T. P. O’Connor once told the story of a travelling showman who brought to Galway from America a panorama of America. “He knew what he was about,” said Mr. O’Connor, “when he declared that Chesapeake Bay was the finest bay in the world with two exceptions,—the Bay of Naples and the Bay of Galway; and he was very loudly cheered.
“Without exaggeration, it is a beautiful bay, almost landlocked, with mountains—small enough in comparison with others, but to the untravelled eye of the Irish villager solemn and imposing as the Matterhorn—bounding it on the far side, and with a somewhat narrow mouth opening out into the Atlantic. A mouth that, under the light of morning or evening, is something to suggest either the vastness of this world of human beings, or the anticipation of the greater vastness of that other world beyond, which haunted the imaginations and thoughts of the pious Catholics of that region.”
These few lines serve to give a most truthful word-picture of Galway Bay; and also a glimpse of the brilliancy with which Mr.
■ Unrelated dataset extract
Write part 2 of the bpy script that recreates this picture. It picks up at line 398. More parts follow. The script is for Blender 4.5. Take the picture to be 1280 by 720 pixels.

O’Connor writes. Continuing, Mr. O’Connor writes of his school-days in Ireland thus, in words which give a far more sympathetic and clear knowledge of things as they are—or were—than most reminiscences of a like nature:
“There had come to my native town of Athlone a new school, and it was but natural that my father should like me to go there, and, accordingly, I had no more of Galway—except at vacation-time—for five long years.
“These years belong to my native town and the school near it; and they were among the most unhappy years of my life.
“I remember still the bitter flood of tears I wept the first day after I returned to Athlone from the year or so I had spent in Galway.
“But Galway had to me, then, many of the chief charms of boyhood. There was a second house behind that in which we lived, which was usually unoccupied. From its roof you could see one of those beautiful scenes that, once seen, haunt one ever afterward. Beyond the town you could catch sight of the sea; and there, on certain evenings, you saw the fleet of herring-boats as they went out for their night-watch and night harvest of fish,—a sight that was more like something of fairy-land than of reality, though I dare say the poor crews found much grimmer reality than romance in their hard and laborious night-watches.”
Just off the mouth of Galway Bay are the Aran Islands. Between them and the mainland the sea is often so rough as to make it impossible for small boats to undertake the crossing. The principal food of the inhabitants is dried fish, naturally a home product.
The chief patron saint of Munster, aside from St. Finbarr’s association with Cork, was St. Albeus. He had already been converted by certain Christianized Britons, and had travelled to Rome before the arrival of St. Patrick among the Irish. After his return, he became the disciple and fellow labourer of that great apostle, and was ordained by him as first Archbishop of Munster, with his see fixed at Emely, long since removed to Cashel.